▶ [WHAT YOU SHOULD DO]:
Find each line with the string "More" and copy it.

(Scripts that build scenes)
* * * * * * * * *
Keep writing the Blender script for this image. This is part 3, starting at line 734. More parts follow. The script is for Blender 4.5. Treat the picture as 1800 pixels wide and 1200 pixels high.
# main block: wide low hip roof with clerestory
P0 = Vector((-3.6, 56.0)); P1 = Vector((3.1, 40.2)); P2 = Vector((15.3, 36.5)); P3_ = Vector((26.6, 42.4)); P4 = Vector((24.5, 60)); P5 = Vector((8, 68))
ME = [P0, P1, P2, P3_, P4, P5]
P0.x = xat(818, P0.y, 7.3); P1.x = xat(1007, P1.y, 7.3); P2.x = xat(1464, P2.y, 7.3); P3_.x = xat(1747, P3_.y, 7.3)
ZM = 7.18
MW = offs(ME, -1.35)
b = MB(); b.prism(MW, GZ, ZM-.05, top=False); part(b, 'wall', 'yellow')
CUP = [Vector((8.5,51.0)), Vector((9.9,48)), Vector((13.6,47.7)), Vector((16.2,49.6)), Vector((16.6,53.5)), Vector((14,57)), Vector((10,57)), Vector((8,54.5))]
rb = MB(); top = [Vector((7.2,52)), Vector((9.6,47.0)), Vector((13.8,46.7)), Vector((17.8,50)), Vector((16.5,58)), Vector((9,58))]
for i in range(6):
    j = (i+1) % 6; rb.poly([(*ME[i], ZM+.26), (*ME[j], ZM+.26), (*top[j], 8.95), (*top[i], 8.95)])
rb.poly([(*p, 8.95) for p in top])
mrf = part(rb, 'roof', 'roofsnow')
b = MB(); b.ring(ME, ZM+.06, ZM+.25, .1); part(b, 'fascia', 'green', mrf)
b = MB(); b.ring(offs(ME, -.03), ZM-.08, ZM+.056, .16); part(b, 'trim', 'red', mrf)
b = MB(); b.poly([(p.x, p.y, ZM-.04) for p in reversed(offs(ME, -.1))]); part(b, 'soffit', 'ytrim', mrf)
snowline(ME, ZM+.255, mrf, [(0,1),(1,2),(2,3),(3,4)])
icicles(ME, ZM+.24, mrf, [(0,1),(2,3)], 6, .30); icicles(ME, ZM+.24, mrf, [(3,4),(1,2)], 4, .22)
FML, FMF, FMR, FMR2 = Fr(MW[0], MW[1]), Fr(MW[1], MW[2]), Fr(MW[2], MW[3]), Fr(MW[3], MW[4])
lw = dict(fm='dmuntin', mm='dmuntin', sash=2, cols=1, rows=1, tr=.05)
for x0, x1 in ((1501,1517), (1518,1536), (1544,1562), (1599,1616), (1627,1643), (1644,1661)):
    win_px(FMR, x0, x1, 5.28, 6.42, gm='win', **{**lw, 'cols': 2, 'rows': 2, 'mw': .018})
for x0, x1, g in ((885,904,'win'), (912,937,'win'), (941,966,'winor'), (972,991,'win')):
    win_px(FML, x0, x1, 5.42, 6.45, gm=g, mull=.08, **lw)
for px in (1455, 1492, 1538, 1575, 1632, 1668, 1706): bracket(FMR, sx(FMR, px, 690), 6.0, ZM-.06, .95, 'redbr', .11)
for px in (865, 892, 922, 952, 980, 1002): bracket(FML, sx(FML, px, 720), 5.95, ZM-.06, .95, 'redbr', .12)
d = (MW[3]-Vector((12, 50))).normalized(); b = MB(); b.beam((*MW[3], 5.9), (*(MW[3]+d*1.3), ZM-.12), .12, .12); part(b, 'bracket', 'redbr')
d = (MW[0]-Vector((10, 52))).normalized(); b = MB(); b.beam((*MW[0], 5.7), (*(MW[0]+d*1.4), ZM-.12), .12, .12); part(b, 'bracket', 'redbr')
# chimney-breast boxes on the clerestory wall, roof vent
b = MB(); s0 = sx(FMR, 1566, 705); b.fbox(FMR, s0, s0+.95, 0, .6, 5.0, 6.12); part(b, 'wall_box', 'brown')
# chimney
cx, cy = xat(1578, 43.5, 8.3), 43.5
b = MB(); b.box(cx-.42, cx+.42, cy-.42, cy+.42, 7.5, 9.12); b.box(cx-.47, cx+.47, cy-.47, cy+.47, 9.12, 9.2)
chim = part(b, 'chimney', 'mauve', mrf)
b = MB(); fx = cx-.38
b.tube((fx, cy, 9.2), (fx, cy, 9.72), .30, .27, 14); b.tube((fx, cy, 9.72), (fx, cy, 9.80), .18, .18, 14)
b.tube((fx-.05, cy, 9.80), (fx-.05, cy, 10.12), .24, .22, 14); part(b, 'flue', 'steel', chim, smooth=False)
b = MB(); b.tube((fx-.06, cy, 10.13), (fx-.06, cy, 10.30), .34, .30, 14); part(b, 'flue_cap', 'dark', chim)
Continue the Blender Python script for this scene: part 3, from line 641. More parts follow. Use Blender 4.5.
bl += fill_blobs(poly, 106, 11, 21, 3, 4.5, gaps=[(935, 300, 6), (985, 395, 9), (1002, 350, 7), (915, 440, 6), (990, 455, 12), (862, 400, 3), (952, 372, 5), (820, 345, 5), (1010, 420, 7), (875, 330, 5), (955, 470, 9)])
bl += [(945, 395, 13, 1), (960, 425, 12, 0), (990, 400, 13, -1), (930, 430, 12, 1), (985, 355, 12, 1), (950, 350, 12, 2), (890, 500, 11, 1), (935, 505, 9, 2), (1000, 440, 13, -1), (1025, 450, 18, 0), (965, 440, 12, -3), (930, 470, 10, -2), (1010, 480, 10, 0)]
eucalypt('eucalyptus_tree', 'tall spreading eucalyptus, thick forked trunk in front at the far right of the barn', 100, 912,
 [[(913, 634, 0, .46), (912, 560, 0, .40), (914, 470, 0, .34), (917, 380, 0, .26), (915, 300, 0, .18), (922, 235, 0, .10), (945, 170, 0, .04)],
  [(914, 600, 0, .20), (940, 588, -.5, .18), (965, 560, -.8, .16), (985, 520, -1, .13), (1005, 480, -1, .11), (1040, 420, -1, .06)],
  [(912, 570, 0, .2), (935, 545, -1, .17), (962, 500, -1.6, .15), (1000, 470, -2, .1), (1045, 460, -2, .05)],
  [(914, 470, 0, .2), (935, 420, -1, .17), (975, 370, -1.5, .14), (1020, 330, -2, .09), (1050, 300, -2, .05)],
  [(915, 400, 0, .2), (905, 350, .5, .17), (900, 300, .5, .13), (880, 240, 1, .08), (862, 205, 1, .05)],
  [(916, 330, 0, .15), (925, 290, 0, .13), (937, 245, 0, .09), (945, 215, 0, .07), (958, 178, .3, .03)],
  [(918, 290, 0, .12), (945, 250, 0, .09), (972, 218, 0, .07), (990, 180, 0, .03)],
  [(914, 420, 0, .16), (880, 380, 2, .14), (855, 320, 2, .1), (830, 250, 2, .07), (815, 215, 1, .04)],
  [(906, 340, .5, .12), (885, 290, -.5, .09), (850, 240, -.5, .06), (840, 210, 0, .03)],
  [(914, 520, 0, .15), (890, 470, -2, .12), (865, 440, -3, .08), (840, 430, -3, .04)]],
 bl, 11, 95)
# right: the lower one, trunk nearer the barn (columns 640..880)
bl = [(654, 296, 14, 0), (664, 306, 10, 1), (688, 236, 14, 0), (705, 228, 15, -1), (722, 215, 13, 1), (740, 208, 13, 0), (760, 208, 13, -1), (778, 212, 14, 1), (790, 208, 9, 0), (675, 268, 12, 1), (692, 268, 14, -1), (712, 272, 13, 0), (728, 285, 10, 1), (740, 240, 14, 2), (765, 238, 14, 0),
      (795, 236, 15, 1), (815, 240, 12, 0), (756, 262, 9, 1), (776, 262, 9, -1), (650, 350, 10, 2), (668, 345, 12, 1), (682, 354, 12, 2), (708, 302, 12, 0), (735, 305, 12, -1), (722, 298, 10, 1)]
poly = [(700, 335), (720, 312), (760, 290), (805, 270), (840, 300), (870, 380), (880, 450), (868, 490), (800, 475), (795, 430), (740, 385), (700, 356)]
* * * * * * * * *
▶ [TASK SOLUTION]:
Keep writing the Blender script for this image. This is part 3, starting at line 734. More parts follow. The script is for Blender 4.5. Treat the picture as 1800 pixels wide and 1200 pixels high.
Continue the Blender Python script for this scene: part 3, from line 641. More parts follow. Use Blender 4.5.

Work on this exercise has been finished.